HSQC / HMBC prediction
This tool allows you to predict the HSQC and HMBC spectrum of your sample or any other molecule. HMBC (Heteronuclear Multiple-Bond Correlation spectroscopy) is a 2D-NMR correlation experiment. Compared to COSY, which gives H-C-C-H proton correlations, this experiment gives connectivity information between carbons and protons that are separated by 2-4 bonds. Single bond correlations (i.e. correlations between C-H only) are often suppressed. This technique adds another dimension to the elucidation of molecular structure. You can see below an example of HSQC spectrum of sucrose.
The structure of the currently selected sample will be already drawn so that you may go ahead and click Calculate to calculate and simulate its HMBC spectrum right away. If you wish to simulate the spectrum of another molecule, you can draw it or you can paste the structure in the form of a molfile or a SMILES string. Structure drawing is powered by JSME. You may also drop or paste a JCAMP-DX file to superimpose an experimental spectrum over prediction.
How is a JCAMP-DX file structured.
JCAMP-DX file format
JCAMP-DX (Joint Committee on Atomic and Molecular Physical Data Exchange) is a standard file format for the exchange of spectra and related physical and chemical information between different spectrometers, databases or other systems.
The information is stored using ASCII characters and the file can be viewed, corrected and annotated with a text editor. The spectra are stored as a table containing (x,y) coordinate pairs. Besides the data points, it is possible to store metainformation and make comments. The file extension is .jdx.
A JCAMP-DX document is composed of an unlimited number of Labelled Data Records (LDRs). Each LDR starts with a “##” and ends with “=”. Any space, comma, slash or hyphen is removed and the text is written with capital letters.
Some examples of Data Labels:
- TITLE : title of the experiment
- END : the last line of the file
- XUNITS : the units reported on the x-axis
- NPOINTS : number of points
Two important LDRs are “XYDATA” and “PEAKTABLE”, which contain the spectral information. The former gives information in the form of a table where the first value in a line stands for an x coordinate and any subsequent values are y-coordinates with an equidistant increment on the x-axis. The latter provides information as a collection of (X,Y) pairs.
It is commonplace to compress the data tables. For instance, the table of numbers can be replaced by a line of characters (pseudo-digits). Among these pseudo-digits, there are PAC, SQZ, DIF, DIFDUP.

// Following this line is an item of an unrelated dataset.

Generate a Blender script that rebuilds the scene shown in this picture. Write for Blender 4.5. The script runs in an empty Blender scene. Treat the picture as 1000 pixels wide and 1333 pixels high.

An example of compressed data using DIFDUP
An in depth description is given in the original paper by McDonald and Wilks. Insofar as JCAMP-DX is a well-described and accessible format, it partially aligns with the FAIR (Findable, Accessible, Interoperable, Reusable) principles . It is interoperable and reusable. Provided that the user makes it findable and accessible, JCAMP-DX will fully comply with the aforementioned principles.
The simulated HMBC spectrum, the 1H projection and the chemical structure with explicit hydrogens are linked, hovering over a peak in the spectrum will highlight the corresponding atoms in the structure and hovering over an atom will highlight the corresponding peaks in the spectrum.
1H chemical shifts and coupling constants are predicted using Spinus. Simulation from predicted parameters uses the method described in DOI:10.1016/j.jmr.2010.12.008. HMBC correlations are calculated based on atom-to-atom paths in the molecule: a correlation is shown in the HMBC whenever a hydrogen is joined by a path traversing no less than Minimal number of bonds and no more than Maximal number of bonds to the carbon atom. You may adjust these Simulation parameters in the module right next to the Calculate button.
A HSQC spectrum can be obtained by setting Maximal number of bonds and Minimal number of bonds to 1.